The conference will feature academics from the United States and abroad and filmmakers who will examine everything from the Oval Office satire "Wag the Dog" to how Teddy Roosevelt helped invent the Hollywood western. Susan Hellweg's keynote address Saturday night will be on the hot topic of televised presidential debates. Other sessions will deal with such intriguing subjects as presidential philandering and "How They Shoot Their Presidents," the musings of a professor from Germany on how popular American movies undermine political authority.

The conference was the brainchild of Peter Rollins, a professor of English and film studies at Oklahoma State University and the editor of the journal Film & History. Rollins also edited and contributed to the book "Hollywood as Historian: American Film in a Cultural Context."

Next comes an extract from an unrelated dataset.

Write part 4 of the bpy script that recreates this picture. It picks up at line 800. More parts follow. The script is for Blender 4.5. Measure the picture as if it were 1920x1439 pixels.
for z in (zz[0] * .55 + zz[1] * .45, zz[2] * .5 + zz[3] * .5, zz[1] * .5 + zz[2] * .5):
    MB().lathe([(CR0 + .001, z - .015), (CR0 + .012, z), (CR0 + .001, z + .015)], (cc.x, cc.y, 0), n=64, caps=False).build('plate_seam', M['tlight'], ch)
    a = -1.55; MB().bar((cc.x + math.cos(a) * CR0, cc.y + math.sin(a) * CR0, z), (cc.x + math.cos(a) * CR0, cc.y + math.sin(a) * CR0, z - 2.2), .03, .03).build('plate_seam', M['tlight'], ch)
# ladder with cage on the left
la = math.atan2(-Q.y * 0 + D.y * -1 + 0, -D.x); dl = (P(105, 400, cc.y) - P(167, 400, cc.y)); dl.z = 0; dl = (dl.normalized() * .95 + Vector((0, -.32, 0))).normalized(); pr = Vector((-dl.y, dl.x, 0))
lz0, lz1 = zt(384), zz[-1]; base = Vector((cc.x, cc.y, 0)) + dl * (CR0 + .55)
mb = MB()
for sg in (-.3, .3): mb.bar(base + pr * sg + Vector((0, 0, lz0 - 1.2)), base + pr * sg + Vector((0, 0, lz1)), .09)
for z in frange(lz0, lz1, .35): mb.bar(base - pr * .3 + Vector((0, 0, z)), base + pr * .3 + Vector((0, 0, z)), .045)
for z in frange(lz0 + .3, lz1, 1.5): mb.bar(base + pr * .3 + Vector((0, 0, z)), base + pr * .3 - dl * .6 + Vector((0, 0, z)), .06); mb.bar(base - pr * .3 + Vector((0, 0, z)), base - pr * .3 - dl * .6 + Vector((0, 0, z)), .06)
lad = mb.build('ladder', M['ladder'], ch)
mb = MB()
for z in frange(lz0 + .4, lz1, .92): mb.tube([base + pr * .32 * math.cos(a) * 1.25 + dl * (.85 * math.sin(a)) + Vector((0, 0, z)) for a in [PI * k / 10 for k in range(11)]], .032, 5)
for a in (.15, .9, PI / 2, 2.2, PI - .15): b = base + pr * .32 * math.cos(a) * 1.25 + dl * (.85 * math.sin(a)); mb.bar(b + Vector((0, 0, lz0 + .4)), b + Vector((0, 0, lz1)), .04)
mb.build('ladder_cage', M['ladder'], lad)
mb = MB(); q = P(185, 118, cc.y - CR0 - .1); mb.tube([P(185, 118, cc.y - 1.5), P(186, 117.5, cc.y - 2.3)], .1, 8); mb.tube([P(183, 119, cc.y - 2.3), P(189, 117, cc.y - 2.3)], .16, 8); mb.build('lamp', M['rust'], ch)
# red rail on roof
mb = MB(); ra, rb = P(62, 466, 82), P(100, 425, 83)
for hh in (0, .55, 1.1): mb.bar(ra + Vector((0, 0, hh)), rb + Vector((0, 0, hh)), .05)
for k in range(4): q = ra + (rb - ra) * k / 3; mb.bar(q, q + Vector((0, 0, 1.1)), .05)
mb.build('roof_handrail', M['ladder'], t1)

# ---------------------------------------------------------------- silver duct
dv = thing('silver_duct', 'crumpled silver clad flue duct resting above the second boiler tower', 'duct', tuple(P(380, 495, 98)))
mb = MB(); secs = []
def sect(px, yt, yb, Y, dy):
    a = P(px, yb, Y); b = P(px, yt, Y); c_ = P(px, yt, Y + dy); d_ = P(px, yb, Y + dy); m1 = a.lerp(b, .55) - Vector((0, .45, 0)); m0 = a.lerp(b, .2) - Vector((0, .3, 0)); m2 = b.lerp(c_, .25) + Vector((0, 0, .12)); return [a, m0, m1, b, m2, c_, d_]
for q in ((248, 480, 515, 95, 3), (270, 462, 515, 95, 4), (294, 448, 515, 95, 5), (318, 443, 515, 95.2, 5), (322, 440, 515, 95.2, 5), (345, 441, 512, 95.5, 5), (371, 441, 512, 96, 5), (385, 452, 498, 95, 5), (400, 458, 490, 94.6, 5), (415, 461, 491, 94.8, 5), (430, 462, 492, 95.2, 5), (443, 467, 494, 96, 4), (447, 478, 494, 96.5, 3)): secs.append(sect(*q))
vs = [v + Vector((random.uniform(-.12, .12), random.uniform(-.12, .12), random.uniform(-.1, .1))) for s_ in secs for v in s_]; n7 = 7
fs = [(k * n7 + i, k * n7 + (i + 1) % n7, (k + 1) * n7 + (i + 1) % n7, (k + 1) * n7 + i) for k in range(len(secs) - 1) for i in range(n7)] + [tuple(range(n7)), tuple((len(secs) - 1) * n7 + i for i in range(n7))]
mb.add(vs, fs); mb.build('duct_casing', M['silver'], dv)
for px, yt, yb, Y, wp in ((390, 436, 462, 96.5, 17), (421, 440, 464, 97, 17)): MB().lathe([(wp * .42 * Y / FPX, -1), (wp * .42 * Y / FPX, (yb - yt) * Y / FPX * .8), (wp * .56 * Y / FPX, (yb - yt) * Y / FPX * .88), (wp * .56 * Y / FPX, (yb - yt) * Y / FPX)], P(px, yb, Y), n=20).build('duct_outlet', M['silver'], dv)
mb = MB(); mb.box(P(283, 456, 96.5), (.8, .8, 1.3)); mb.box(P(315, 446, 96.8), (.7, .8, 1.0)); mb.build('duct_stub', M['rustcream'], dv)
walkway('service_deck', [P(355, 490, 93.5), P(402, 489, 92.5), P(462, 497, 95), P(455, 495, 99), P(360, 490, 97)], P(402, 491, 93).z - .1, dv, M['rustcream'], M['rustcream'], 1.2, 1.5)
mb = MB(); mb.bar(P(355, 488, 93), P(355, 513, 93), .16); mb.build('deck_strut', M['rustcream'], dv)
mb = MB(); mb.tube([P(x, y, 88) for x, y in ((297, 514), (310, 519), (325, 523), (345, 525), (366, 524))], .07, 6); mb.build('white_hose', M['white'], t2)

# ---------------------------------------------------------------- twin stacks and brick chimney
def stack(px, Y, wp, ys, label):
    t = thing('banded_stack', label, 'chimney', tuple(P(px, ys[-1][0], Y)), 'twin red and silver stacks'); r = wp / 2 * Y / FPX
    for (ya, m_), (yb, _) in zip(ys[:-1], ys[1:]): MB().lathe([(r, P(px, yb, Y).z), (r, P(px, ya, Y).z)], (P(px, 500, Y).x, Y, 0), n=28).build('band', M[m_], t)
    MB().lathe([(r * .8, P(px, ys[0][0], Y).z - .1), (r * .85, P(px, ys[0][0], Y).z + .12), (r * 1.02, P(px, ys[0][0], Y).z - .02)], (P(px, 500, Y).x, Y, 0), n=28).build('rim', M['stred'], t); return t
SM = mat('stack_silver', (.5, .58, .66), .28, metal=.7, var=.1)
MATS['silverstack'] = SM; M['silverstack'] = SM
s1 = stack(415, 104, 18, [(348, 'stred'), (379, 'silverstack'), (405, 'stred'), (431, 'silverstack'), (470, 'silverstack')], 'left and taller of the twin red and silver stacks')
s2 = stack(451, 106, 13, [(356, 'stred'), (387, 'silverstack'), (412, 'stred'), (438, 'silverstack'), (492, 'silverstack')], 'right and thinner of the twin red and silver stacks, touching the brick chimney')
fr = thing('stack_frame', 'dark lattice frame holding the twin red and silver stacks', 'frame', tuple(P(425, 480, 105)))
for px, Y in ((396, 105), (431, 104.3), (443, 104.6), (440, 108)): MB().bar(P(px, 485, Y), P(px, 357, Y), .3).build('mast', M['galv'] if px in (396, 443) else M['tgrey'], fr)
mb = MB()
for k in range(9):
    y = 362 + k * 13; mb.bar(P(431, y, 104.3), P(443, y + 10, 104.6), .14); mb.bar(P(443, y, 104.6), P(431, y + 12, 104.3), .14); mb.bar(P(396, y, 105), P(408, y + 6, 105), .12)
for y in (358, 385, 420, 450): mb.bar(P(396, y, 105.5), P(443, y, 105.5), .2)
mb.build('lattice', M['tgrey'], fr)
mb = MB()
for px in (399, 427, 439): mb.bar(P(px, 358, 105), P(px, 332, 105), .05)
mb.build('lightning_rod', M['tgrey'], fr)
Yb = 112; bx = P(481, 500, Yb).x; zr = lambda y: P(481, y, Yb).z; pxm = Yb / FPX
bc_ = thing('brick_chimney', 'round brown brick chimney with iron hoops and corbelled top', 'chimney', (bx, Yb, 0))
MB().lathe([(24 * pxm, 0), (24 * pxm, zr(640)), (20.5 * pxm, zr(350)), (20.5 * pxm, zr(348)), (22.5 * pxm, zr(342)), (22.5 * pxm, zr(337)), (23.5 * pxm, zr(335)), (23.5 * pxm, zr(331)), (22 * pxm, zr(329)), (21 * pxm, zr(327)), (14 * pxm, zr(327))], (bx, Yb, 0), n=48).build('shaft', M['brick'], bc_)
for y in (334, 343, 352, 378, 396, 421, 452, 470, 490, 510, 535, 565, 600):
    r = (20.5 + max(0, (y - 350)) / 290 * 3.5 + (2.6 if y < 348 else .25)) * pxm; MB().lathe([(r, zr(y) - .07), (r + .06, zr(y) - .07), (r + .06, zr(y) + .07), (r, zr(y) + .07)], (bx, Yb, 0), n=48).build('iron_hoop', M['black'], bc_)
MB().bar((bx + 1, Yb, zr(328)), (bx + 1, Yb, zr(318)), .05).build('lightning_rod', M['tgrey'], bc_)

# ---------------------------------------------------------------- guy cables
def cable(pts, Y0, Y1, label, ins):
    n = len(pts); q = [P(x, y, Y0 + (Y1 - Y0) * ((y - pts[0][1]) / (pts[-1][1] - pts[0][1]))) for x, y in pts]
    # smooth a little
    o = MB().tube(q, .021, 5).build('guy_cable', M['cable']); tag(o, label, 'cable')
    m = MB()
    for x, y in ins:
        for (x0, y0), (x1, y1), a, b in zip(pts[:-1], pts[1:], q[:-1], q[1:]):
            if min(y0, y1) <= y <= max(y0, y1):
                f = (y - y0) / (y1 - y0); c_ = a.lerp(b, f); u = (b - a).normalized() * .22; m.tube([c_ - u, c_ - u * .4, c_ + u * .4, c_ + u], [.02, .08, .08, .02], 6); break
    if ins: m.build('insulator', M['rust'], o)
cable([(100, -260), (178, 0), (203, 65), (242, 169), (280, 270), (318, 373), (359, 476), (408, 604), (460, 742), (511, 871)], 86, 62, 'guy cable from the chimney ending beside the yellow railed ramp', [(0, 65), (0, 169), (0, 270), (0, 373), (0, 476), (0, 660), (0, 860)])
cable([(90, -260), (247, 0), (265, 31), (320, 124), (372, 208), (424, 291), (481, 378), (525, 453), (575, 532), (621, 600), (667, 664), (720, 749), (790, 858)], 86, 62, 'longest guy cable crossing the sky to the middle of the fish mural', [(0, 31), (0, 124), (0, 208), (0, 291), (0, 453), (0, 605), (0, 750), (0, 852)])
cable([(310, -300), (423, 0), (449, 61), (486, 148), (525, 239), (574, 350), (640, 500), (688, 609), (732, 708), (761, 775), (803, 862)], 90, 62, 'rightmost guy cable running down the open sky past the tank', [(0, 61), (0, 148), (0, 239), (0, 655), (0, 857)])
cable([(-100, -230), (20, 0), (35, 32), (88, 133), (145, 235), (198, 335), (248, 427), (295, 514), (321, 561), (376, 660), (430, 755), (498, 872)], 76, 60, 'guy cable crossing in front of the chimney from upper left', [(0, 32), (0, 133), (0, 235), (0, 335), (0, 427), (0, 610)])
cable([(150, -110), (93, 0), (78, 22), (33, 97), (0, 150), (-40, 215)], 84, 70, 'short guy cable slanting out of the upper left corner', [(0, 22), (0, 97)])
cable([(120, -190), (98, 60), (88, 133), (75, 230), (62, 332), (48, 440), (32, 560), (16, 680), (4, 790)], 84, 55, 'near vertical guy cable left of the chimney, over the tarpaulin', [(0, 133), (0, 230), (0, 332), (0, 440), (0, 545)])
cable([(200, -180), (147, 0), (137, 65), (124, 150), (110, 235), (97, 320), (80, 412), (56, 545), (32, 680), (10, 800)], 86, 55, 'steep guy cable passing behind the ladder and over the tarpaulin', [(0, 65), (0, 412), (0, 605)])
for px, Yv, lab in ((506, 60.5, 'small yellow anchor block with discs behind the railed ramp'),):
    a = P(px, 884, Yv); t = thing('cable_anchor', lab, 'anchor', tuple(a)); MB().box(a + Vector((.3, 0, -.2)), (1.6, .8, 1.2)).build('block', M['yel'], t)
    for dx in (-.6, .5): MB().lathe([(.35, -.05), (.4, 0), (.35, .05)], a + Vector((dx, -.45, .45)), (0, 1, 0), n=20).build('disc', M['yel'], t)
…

Even Woodrow Wilson Was Movie Subject

The intimate relationship between the media and the presidency is not a recent phenomenon that developed only after Kennedy bested Nixon on TV or the election of former actor Ronald Reagan.

"Television creates--defines--reality today, so do movies," Rollins says. "But when you start going back, you see that Hollywood has always been interested in the presidency."

Silent filmmaker D.W. Griffith included images of Abraham Lincoln in his controversial epic "The Birth of a Nation." Presidents have been the subjects of dozens of biopics, including one of Rollins' favorites, the 1944 film "Wilson," which won five Oscar nominations but bombed at the box office and has all but disappeared from collective memory. Even such "lesser" presidents as Rutherford B. Hayes, Martin Van Buren, Chester A. Arthur, Grover Cleveland, William Henry Harrison, Benjamin Harrison and Franklin Pierce have been portrayed on film.

Rollins recalls a personal moment when the celluloid presidency and the real one converged. He and his wife, Susan (who helped put together the conference), were standing in front of the White House when a limousine bearing the presidential seal pulled up. They were disappointed to learn that it was not President Clinton's limousine but a prop that was being used in the making of the 1993 film "Dave."

At that instant, Rollins says, "The real presidency and the reel presidency came right into our lives."

Although we tend to think of entertainment's influence on the presidency as something new, it's as old as the republic, Rollins points out. First President George Washington was a great fan of the theater--the Hollywood of his day--and appears to have applied lessons he learned from the stage to his public and political life.

The conference will deal with Hollywood's treatment of real presidents, but it will also look at TV and movies that feature imaginary presidents. One of Rollins' favorites of this genre is 1933's "Gabriel Over the White House," directed by Gregory La Cava. In this odd and fascinating film, a fictional president is converted from venality by an angelic vision and solves all the social and political problems of the Great Depression.

Rollins theorizes that Hollywood creates such imaginary presidencies when it is dissatisfied with the current political reality. As an example, he cites the recent Rod Lurie film "The Contender." Rollins argues that Joan Allen's character, a prospective vice president who refuses to soft-pedal her liberal views, reflects the agenda liberal Hollywood would like to see. "This is Hollywood frustrated over the Tweedledee Tweedledum character of Gore and Bush," he says of "The Contender."